* **SOURCE EXCERPT**
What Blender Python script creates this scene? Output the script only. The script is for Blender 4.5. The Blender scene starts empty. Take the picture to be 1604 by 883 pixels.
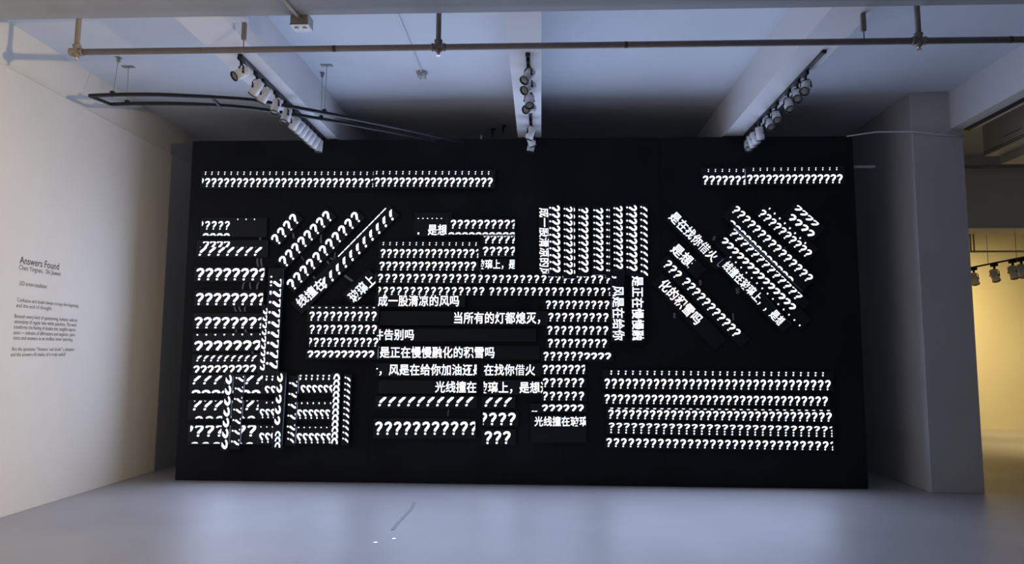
import bpy, bmesh, math, random
from mathutils import Matrix, Vector
random.seed(7)
SC = bpy.context.scene
COL = SC.collection
N_ = None

# ---------------------------------------------------------------- camera
F_PX, PITCH, YAW, ROLL, CAM_Z = 1089.2, 0.100669, -0.041756, 0.004983, 1.55
cp, sp, cy, sy = math.cos(PITCH), math.sin(PITCH), math.cos(YAW), math.sin(YAW)
fw = Vector((sy*cp, cy*cp, sp))
r0 = Vector((cy, -sy, 0))
u0 = r0.cross(fw)
rt = math.cos(ROLL)*r0 + math.sin(ROLL)*u0
up = -math.sin(ROLL)*r0 + math.cos(ROLL)*u0
cd = bpy.data.cameras.new('camera')
cd.sensor_fit = 'HORIZONTAL'
cd.sensor_width = 36.0
cd.lens = 36.0*F_PX/1604.0
cam = bpy.data.objects.new('camera', cd)
cam.matrix_world = Matrix(((rt.x, up.x, -fw.x, 0), (rt.y, up.y, -fw.y, 0), (rt.z, up.z, -fw.z, CAM_Z), (0, 0, 0, 1)))
COL.objects.link(cam)
SC.camera = cam

# ---------------------------------------------------------------- light, exposure
LED_STRENGTH = 1.7          # what the lit diodes show to the eye
LED_COLOR = (0.88, 0.93, 1.0)
BAR_LIGHT = 47.0            # watts of room light per square metre of lit diodes
BAR_LIGHT_COLOR = (0.53, 0.66, 1.0)
w = bpy.data.worlds.new('world')
SC.world = w
w.use_nodes = True
w.node_tree.nodes['Background'].inputs[0].default_value = (0.5, 0.56, 0.7, 1)
w.node_tree.nodes['Background'].inputs[1].default_value = 0.02
SC.view_settings.view_transform = 'Standard'
SC.view_settings.look = 'None'
SC.view_settings.exposure = 0.0
SC.view_settings.gamma = 1.0
SC.view_settings.use_curve_mapping = False
try:
    SC.cycles.use_denoising = True
    SC.cycles.use_light_tree = True
    SC.cycles.sample_clamp_indirect = 6.0
except Exception:
    pass

def spot_light(name, loc, target, power, color, angle, blend, size):
    d = bpy.data.lights.new(name, 'SPOT')
    d.energy = power; d.color = color; d.spot_size = math.radians(angle); d.spot_blend = blend
    d.shadow_soft_size = size
    o = bpy.data.objects.new(name, d)
    o.location = loc
    o.rotation_euler = (Vector(target) - Vector(loc)).to_track_quat('-Z', 'Y').to_euler()
    COL.objects.link(o)
    return o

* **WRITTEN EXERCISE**
Repeat the material above in full and exactly, apart from the pictures.

* **ANSWER IN FULL**
What Blender Python script creates this scene? Output the script only. The script is for Blender 4.5. The Blender scene starts empty. Take the picture to be 1604 by 883 pixels.
import bpy, bmesh, math, random
from mathutils import Matrix, Vector
random.seed(7)
SC = bpy.context.scene
COL = SC.collection
N_ = None

# ---------------------------------------------------------------- camera
F_PX, PITCH, YAW, ROLL, CAM_Z = 1089.2, 0.100669, -0.041756, 0.004983, 1.55
cp, sp, cy, sy = math.cos(PITCH), math.sin(PITCH), math.cos(YAW), math.sin(YAW)
fw = Vector((sy*cp, cy*cp, sp))
r0 = Vector((cy, -sy, 0))
u0 = r0.cross(fw)
rt = math.cos(ROLL)*r0 + math.sin(ROLL)*u0
up = -math.sin(ROLL)*r0 + math.cos(ROLL)*u0
cd = bpy.data.cameras.new('camera')
cd.sensor_fit = 'HORIZONTAL'
cd.sensor_width = 36.0
cd.lens = 36.0*F_PX/1604.0
cam = bpy.data.objects.new('camera', cd)
cam.matrix_world = Matrix(((rt.x, up.x, -fw.x, 0), (rt.y, up.y, -fw.y, 0), (rt.z, up.z, -fw.z, CAM_Z), (0, 0, 0, 1)))
COL.objects.link(cam)
SC.camera = cam

# ---------------------------------------------------------------- light, exposure
LED_STRENGTH = 1.7          # what the lit diodes show to the eye
LED_COLOR = (0.88, 0.93, 1.0)
BAR_LIGHT = 47.0            # watts of room light per square metre of lit diodes
BAR_LIGHT_COLOR = (0.53, 0.66, 1.0)
w = bpy.data.worlds.new('world')
SC.world = w
w.use_nodes = True
w.node_tree.nodes['Background'].inputs[0].default_value = (0.5, 0.56, 0.7, 1)
w.node_tree.nodes['Background'].inputs[1].default_value = 0.02
SC.view_settings.view_transform = 'Standard'
SC.view_settings.look = 'None'
SC.view_settings.exposure = 0.0
SC.view_settings.gamma = 1.0
SC.view_settings.use_curve_mapping = False
try:
    SC.cycles.use_denoising = True
    SC.cycles.use_light_tree = True
    SC.cycles.sample_clamp_indirect = 6.0
except Exception:
    pass

def spot_light(name, loc, target, power, color, angle, blend, size):
    d = bpy.data.lights.new(name, 'SPOT')
    d.energy = power; d.color = color; d.spot_size = math.radians(angle); d.spot_blend = blend
    d.shadow_soft_size = size
    o = bpy.data.objects.new(name, d)
    o.location = loc
    o.rotation_euler = (Vector(target) - Vector(loc)).to_track_quat('-Z', 'Y').to_euler()
    COL.objects.link(o)
    return o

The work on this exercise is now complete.